Ieri, visto l’orario, sono riuscito a vedere la partita in diretta, abito in India, e mi sono potuto gustare 90 minuti di ottimo calcio, senza conoscere il risultato.
Ho visto un buon Monza, allenato da un ottimo Palladino. Indiscutibili i meriti del giovane allenatore che è riuscito in pochi mesi a trasformare una squadra, dal nulla, ad una realtà del nostro campionato. Palladino che si narra essere di scuola Juve, allievo di Gasperini e quindi di quell’idea di calcio portata da Lippi nei tempi in cui si giocava alla grandissima, si vinceva tutto anche in Europa, ed eravamo utilizzati come esempio da allenatori del calibro di Sir. Alex Ferguson. In poche parole, Gioco & Risultati.

Alla luce di ciò tutto questo è accaduto a fronte di una Juventus troppo brutta per essere vera, per essere ancora considerata una squadra.
Posso capire lo stato d’animo dei giocatori e di tutto l’ambiente, molto probabilmente sanno quello che io sento o immagino oggi, mi aspetto la B, senza tante discussioni, con tanto di squalifica UEFA annessa, troppi i non detti, le mezze frasi dei protagonisti.
Ci troviamo perciò davanti ad un gruppo svuotato.
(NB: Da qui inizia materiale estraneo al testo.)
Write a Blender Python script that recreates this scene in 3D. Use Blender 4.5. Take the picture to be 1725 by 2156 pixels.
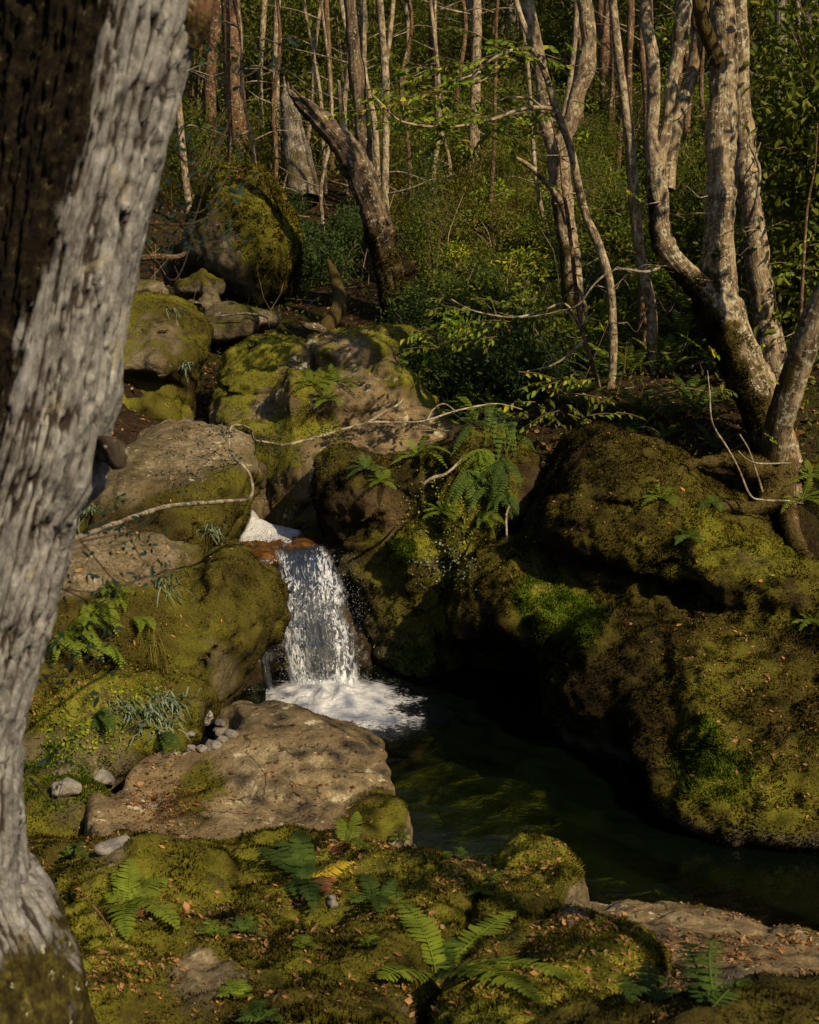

Un gruppo che Allegri non è mai riuscito a plasmare a compattare se non sporadicamente, ma che adesso pare abbia completamente perso.

Nel post gara il tecnico livornese prende ulteriormente distanza dal gruppo, del quale è parte, anche se lui non riesce a capirlo, “chi non se la sente alzi la mano”. Parole di un allenatore appena arrivato che deve salvare la squadra da una situazione drammatica, parole che ricordano un eroico e motivatissimo Ranieri a Genova sponda Samp che dice chiaramente “non c’è tempo” e “non farò prigionieri”. Non certo le parole di un tecnico che lavora sul gruppo da una stagione e mezza e che con un mercato importante, doveva cominciare a vedere la squadra crescere rispetto all'anno precedente.

Polemiche su Allegri in o out non è il momento di farne, la mia vuole solo essere una fotografia del momento.
Stiamo giocando una stagione per noi finita, non ho speranze in Coppa Italia, ancor meno in Europa League, a meno di miracoli. Mancano 18 partite di serie A, forse 2 o più di coppa Italia e 2 o più di Europa League. Il tutto distribuito su 4 mesi. E nel calcio 4 mesi sono tanti, un tempo lunghissimo.
Insomma lavoro da fare ce n'é, anche solo in vista della prossima stagione: “live ahead” recita il motto.
Ecco che allora, mi permetto di suggerire, l’anticipo di quella rifondazione sportiva che anche se non nei piani immediati del club, appare oggi necessaria od almeno opportuna, fin da subito.
Serve oggi un Del Piero, o chi per lui, che si prenda sulle spalle non la nuova Juve, ma che cominci a pensarla ed a plasmarla, partendo questa volta sì, dalle macerie. Che cominci con il nuovo allenatore, o con un traghettatore, a porre le basi per la Juve che verrà, secondo un idea in linea con il momento.

“Chi non se la sente alzi la mano”, parole condivisibili, parole necessarie e forse sacrosante, ma non dette da chi è oggi parte del problema, anche se le responsabilità sono altrove.